Que linguagem arquitetónica têm de ter as adegas do século XXI?
A linguagem do nosso tempo, a linguagem contemporânea com todas as ambiguidades que o termo transporta. Não há uma única via, ou solução. Julgo que o importante é encontrar soluções adequadas, ser coerente com as ideias que disciplinam o projeto.
«Gostaria de fazer mais adegas»
Lecionar ou fazer arquitetura. O que prefere?
Fazem parte da mesma ‘matéria’, complementam-se. «Somos o que fazemos, ensinamos o que somos». No início dedicava-me mais ao atelier e menos ao ensino. Com o tempo fui descobrindo que lecionar, para além de uma enorme responsabilidade, obriga-me constantemente a adaptar as minhas ideias às incertezas dos estudantes. Trabalhar com as incertezas dos alunos e com as minhas ‘in-certezas’, compatibilizar, dialogar, criticar… é muito gratificante!
Em que medida os prémios que têm recebido são importantes?
São importantes pela visibilidade que proporcionam, mas principalmente são importantes pelo reconhecimento do trabalho realizado. O reconhecimento é feito, numa primeira instância, à obra, mas é fundamentalmente o reconhecimento de todas as pessoas envolvidas que permitiram a sua concretização.
Fale-nos de um projeto que lhe tenha dado particular gozo desenvolver?
O projeto para o teleférico de Vila Nova de Gaia. Foi um projeto que pôs à prova as nossas capacidades para resolver ao mesmo tempo, vários problemas complexos. Os do sítio (centro histórico de Gaia), os do programa (infraestrutura de transporte), e os da sofisticação tecnológica. Conciliar todas estas variáveis, tecnologia com património, encomenda privada inserida no espaço público, tecnologia de ponta com construção artesanal, fez deste projeto um verdadeiro desafio que nos levou a ser convidados pelo Aravena (curador da Bienal de Arquitetura de Veneza) a estar presentes.
O que estão a fazer na Quinta do Crasto?
A reabilitação de duas construções (património protegido). Uma corresponde ao espaço dos lagares e a outra ao espaço da adega velha. No fundo, a estratégia passou por repor o que estava, obrigou a uma atualização do sistema construtivo, mais sofisticado. O importante era não perder o forte caráter das construções.
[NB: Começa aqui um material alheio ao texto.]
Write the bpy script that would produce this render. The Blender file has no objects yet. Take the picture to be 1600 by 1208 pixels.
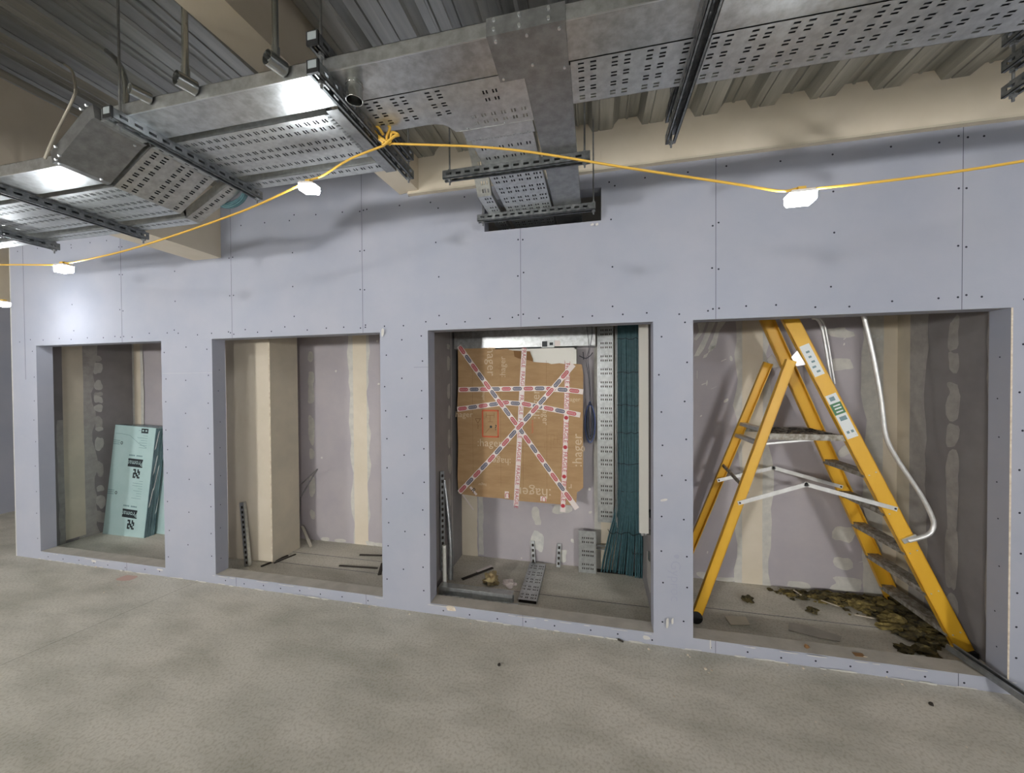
import bpy, bmesh, math, random
from mathutils import Vector, Matrix, noise
V = Vector
PI = math.pi
random.seed(7)
C = bpy.context.scene.collection
sc = bpy.context.scene

# ------------------------------------------------------------------ camera, world, lights, exposure
F_PX, W_PX, H_PX = 577.6233, 1600, 1208
YAW, PITCH, ROLL = 0.2185171, -0.0128909, -0.0064610
CAM = V((0, -2.455, 1.670018))
_f = V((-math.sin(YAW)*math.cos(PITCH), math.cos(YAW)*math.cos(PITCH), math.sin(PITCH)))
_r = V((math.cos(YAW), math.sin(YAW), 0)); _u = _r.cross(_f)
CR = _r*math.cos(ROLL) + _u*math.sin(ROLL)
CU = _u*math.cos(ROLL) - _r*math.sin(ROLL)
CF = _f
cd = bpy.data.cameras.new('camera'); cam = bpy.data.objects.new('camera', cd); C.objects.link(cam)
cd.sensor_width = 36; cd.lens = 36*F_PX/W_PX; cd.clip_start = .02; cd.clip_end = 60
m = Matrix((CR, CU, -CF)).transposed().to_4x4(); m.translation = CAM
cam.matrix_world = m
sc.camera = cam
sc.view_settings.view_transform = 'Standard'; sc.view_settings.look = 'None'
sc.view_settings.gamma = 1; sc.view_settings.exposure = 0.0
sc.view_settings.use_curve_mapping = False
LAMP = 215.0        # strength of a festoon lamp's lens
FILL = 300.0      # strength of the added fill floodlights, unseen behind the camera
wd = bpy.data.worlds.new('world'); sc.world = wd; wd.use_nodes = True
wd.node_tree.nodes['Background'].inputs[0].default_value = (.80, .88, 1, 1)
wd.node_tree.nodes['Background'].inputs[1].default_value = .25

def at(px, py, **k):
    "world point seen at a pixel of the photograph on the plane x=, y= or z="
    d = CF + CR*((px-W_PX/2)/F_PX) - CU*((py-H_PX/2)/F_PX)
    a, v = list(k.items())[0]; i = 'xyz'.index(a)
    return CAM + d*((v-CAM[i])/d[i])

# ------------------------------------------------------------------ materials
def mat(name, col, rough=.7, metal=0, col2=None, scale=8, detail=4, bump=0, bscale=60, stretch=None, emit=None, es=0, lo=.35, hi=.65, spec=.5, trans=0, rvar=0):
    m = bpy.data.materials.new(name); m.use_nodes = True
    nt = m.node_tree; N = nt.nodes; L = nt.links; b = N['Principled BSDF']
    b.inputs['Base Color'].default_value = (*col, 1); b.inputs['Roughness'].default_value = rough
    b.inputs['Metallic'].default_value = metal; b.inputs['Specular IOR Level'].default_value = spec
    if trans: b.inputs['Transmission Weight'].default_value = trans
    tc = N.new('ShaderNodeTexCoord'); mp = N.new('ShaderNodeMapping'); L.new(tc.outputs['Object'], mp.inputs[0])
    if stretch: mp.inputs['Scale'].default_value = stretch
    if col2 or rvar:
        n = N.new('ShaderNodeTexNoise'); n.inputs['Scale'].default_value = scale; n.inputs['Detail'].default_value = detail
        n.inputs['Roughness'].default_value = .6
        L.new(mp.outputs[0], n.inputs['Vector'])
        r = N.new('ShaderNodeValToRGB'); r.color_ramp.elements[0].position = lo; r.color_ramp.elements[1].position = hi
        c2 = col2 or col
        r.color_ramp.elements[0].color = (*col, 1); r.color_ramp.elements[1].color = (*c2, 1)
        L.new(n.outputs['Fac'], r.inputs[0]); L.new(r.outputs[0], b.inputs['Base Color'])
        if rvar:
            mr = N.new('ShaderNodeMapRange'); mr.inputs['To Min'].default_value = rough-rvar; mr.inputs['To Max'].default_value = rough+rvar
            L.new(n.outputs['Fac'], mr.inputs[0]); L.new(mr.outputs[0], b.inputs['Roughness'])
    if bump:
        n2 = N.new('ShaderNodeTexNoise'); n2.inputs['Scale'].default_value = bscale; n2.inputs['Detail'].default_value = 5
        L.new(mp.outputs[0], n2.inputs['Vector'])
        bp = N.new('ShaderNodeBump'); bp.inputs['Strength'].default_value = bump; bp.inputs['Distance'].default_value = .01
        L.new(n2.outputs['Fac'], bp.inputs['Height']); L.new(bp.outputs[0], b.inputs['Normal'])
    if emit:
        b.inputs['Emission Color'].default_value = (*emit, 1); b.inputs['Emission Strength'].default_value = es
    return m

def S(r, g, b):   # sRGB 0-255 to linear
    return tuple(((c/255+.055)/1.055)**2.4 if c > 10 else c/255/12.92 for c in (r, g, b))

M = {}
M['board'] = mat('lilac_board', S(158,162,175), .75, col2=S(166,168,179), scale=2.2, bump=.03, bscale=90, spec=.3)
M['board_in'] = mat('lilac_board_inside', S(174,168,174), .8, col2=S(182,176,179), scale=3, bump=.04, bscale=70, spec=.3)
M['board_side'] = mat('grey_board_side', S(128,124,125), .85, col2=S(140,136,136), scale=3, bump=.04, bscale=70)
M['joint'] = mat('board_joint', S(88,88,98), .9)
M['screw'] = mat('screw_head', S(40,42,52), .5, metal=.6)
M['filler'] = mat('jointing_filler', S(198,198,194), .85, col2=S(220,218,210), scale=14, bump=.15, bscale=50)
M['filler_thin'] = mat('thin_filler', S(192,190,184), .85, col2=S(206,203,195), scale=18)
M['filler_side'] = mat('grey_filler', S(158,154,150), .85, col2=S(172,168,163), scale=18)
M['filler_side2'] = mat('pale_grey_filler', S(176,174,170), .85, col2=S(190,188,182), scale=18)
M['cream'] = mat('cream_board', S(211,200,180), .8, col2=S(219,208,190), scale=3, bump=.03, bscale=80)
M['cream_grey'] = mat('cream_board_greyer', S(196,188,170), .8, col2=S(208,198,178), scale=4)  # slightly darker, greyer cream
M['dusty'] = mat('dusty_sill', S(168,162,152), .9, col2=S(182,176,166), scale=10, bump=.1, bscale=60)
M['gypsum'] = mat('broken_plaster_edge', S(225,215,196), .9, col2=S(196,180,160), scale=30)
M['deck'] = mat('galvanised_deck', S(150,151,148), .36, metal=.8, col2=S(190,191,187), scale=3, stretch=(6,.5,6), lo=.3, hi=.7, rvar=.08)
M['galv'] = mat('galvanised_steel', S(172,174,174), .36, metal=.9, col2=S(200,203,204), scale=30, rvar=.05)
M['galv_tray'] = mat('galvanised_tray', S(184,187,188), .38, metal=.88, col2=S(206,209,209), scale=35, rvar=.06)
M['galv_dull'] = mat('dull_galvanised', S(138,140,141), .40, metal=.85, col2=S(160,162,163), scale=25, rvar=.06)
M['strut'] = mat('strut_steel', S(112,116,118), .38, metal=.85, col2=S(146,149,151), scale=40, rvar=.06)
M['bright'] = mat('bright_zinc', S(225,228,230), .35, metal=1)
M['alu'] = mat('aluminium', S(226,226,226), .35, metal=.45, col2=S(208,208,206), scale=20)
M['alu_dirty'] = mat('dirty_aluminium', S(178,174,166), .6, metal=.5, col2=S(120,112,98), scale=35)
M['black'] = mat('black_plastic', S(28,29,31), .5)
M['cap'] = mat('grey_cap_face', S(150,158,160), .5)
M['yellow'] = mat('yellow_fibreglass', S(226,176,52), .38, col2=S(218,166,44), scale=6, stretch=(1,1,.3))
M['cable_y'] = mat('yellow_cable', S(224,180,72), .5)
M['housing'] = mat('lamp_housing', S(230,225,220), .4)
M['lens'] = mat('lamp_lens', (1,1,1), .3, emit=(.93,.97,1), es=LAMP)
M['fill_light'] = mat('fill_lens', (1,1,1), .3, emit=(1,.985,.95), es=FILL)
M['card'] = mat('corrugated_cardboard', S(176,144,106), .85, col2=S(164,131,94), scale=5, stretch=(1,1,4), bump=.08, bscale=25)
M['card_side'] = mat('cardboard_edge', S(132,98,62), .9)
M['card_print'] = mat('pale_print', S(204,184,156), .85)
M['tape_w'] = mat('white_tape', S(226,214,210), .4)
M['tape_r'] = mat('red_print', S(178,44,58), .5)
M['tape_n'] = mat('navy_print', S(62,70,96), .5)
M['orange'] = mat('orange_print', S(205,92,58), .7)
M['teal_pack'] = mat('pale_teal_wrap', S(172,196,196), .35, col2=S(164,190,190), scale=5)
M['teal_dark'] = mat('pack_edge_film', S(70,92,100), .25, col2=S(120,146,152), scale=9, stretch=(1,1,.25))
M['print_k'] = mat('black_print', S(30,38,44), .5)
M['print_g'] = mat('grey_print', S(112,138,144), .5)
M['cable_t'] = mat('teal_cable', S(62,96,104), .45, col2=S(76,112,120), scale=30)
M['cable_d'] = mat('dark_cable', S(38,42,52), .4)
M['cable_b'] = mat('blue_cable', S(70,86,140), .4)
M['white'] = mat('white_coated_steel', S(226,224,216), .4)
M['conduit'] = mat('steel_conduit', S(178,180,178), .22, metal=.95)
M['wool'] = mat('mineral_wool', S(48,44,32), 1, col2=S(100,88,52), scale=25, bump=.5, bscale=120)
M['wool_y'] = mat('yellow_mineral_wool', S(138,122,70), 1, col2=S(92,80,46), scale=30, bump=.5, bscale=120)
M['film'] = mat('crumpled_packaging', S(176,160,120), .5, col2=S(140,120,84), scale=30)
M['label_w'] = mat('label_and_glint_white', S(218,222,222), .5)
M['label_g'] = mat('label_green', S(70,120,84), .5)
M['dark'] = mat('debris_and_slot_shade', S(54,48,42), .9)  # debris colour, also used as painted shade behind slots
M['timber'] = mat('pale_lath', S(176,170,156), .8)

def concrete():
    m = bpy.data.materials.new('concrete'); m.use_nodes = True
    nt = m.node_tree; N = nt.nodes; L = nt.links; b = N['Principled BSDF']
    tc = N.new('ShaderNodeTexCoord')
    def nz(s, d, st=None):
        n = N.new('ShaderNodeTexNoise'); n.inputs['Scale'].default_value = s; n.inputs['Detail'].default_value = d
        if st:
            mp = N.new('ShaderNodeMapping'); mp.inputs['Scale'].default_value = st
            L.new(tc.outputs['Object'], mp.inputs[0]); L.new(mp.outputs[0], n.inputs['Vector'])
        else: L.new(tc.outputs['Object'], n.inputs['Vector'])
        return n
    def ramp(n, a, b_, lo, hi):
        r = N.new('ShaderNodeValToRGB'); r.color_ramp.elements[0].position = lo; r.color_ramp.elements[1].position = hi
        r.color_ramp.elements[0].color = (*a, 1); r.color_ramp.elements[1].color = (*b_, 1); L.new(n.outputs['Fac'], r.inputs[0]); return r
    base = ramp(nz(.9, 5), S(196,192,180), S(211,205,193), .35, .65)
    patch = ramp(nz(2.2, 7, (1, 2.2, 1)), (1,1,1), S(222,223,220), .42, .7)
    speck = ramp(nz(70, 4), S(236,234,230), (1,1,1), .38, .52)
    def mul(a, b_):
        x = N.new('ShaderNodeMix'); x.data_type = 'RGBA'; x.blend_type = 'MULTIPLY'; x.inputs['Factor'].default_value = 1
        L.new(a, x.inputs[6]); L.new(b_, x.inputs[7]); return x.outputs[2]
    o = mul(mul(base.outputs[0], patch.outputs[0]), speck.outputs[0])
    L.new(o, b.inputs['Base Color']); b.inputs['Roughness'].default_value = .72; b.inputs['Specular IOR Level'].default_value = .35
    bp = N.new('ShaderNodeBump'); bp.inputs['Strength'].default_value = .12; bp.inputs['Distance'].default_value = .006
    ad = N.new('ShaderNodeMath'); ad.operation = 'MULTIPLY_ADD'; ad.inputs[1].default_value = 2
    L.new(nz(9, 6).outputs['Fac'], ad.inputs[0]); L.new(nz(80, 4).outputs['Fac'], ad.inputs[2])
    L.new(ad.outputs[0], bp.inputs['Height']); L.new(bp.outputs[0], b.inputs['Normal'])
    return m
M['concrete'] = concrete()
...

Um sonho enquanto arquiteto?
O que me interessa verdadeiramente é o presente, embora estejamos sempre a falar do futuro. O futuro é incerto. Na realidade, pedem-nos para desenhar o que não existe. Esta imprevisibilidade obriga-nos a uma constante atualização da ‘in-certeza’. O sonho e a realidade acabam por fundir-se no tempo e no espaço.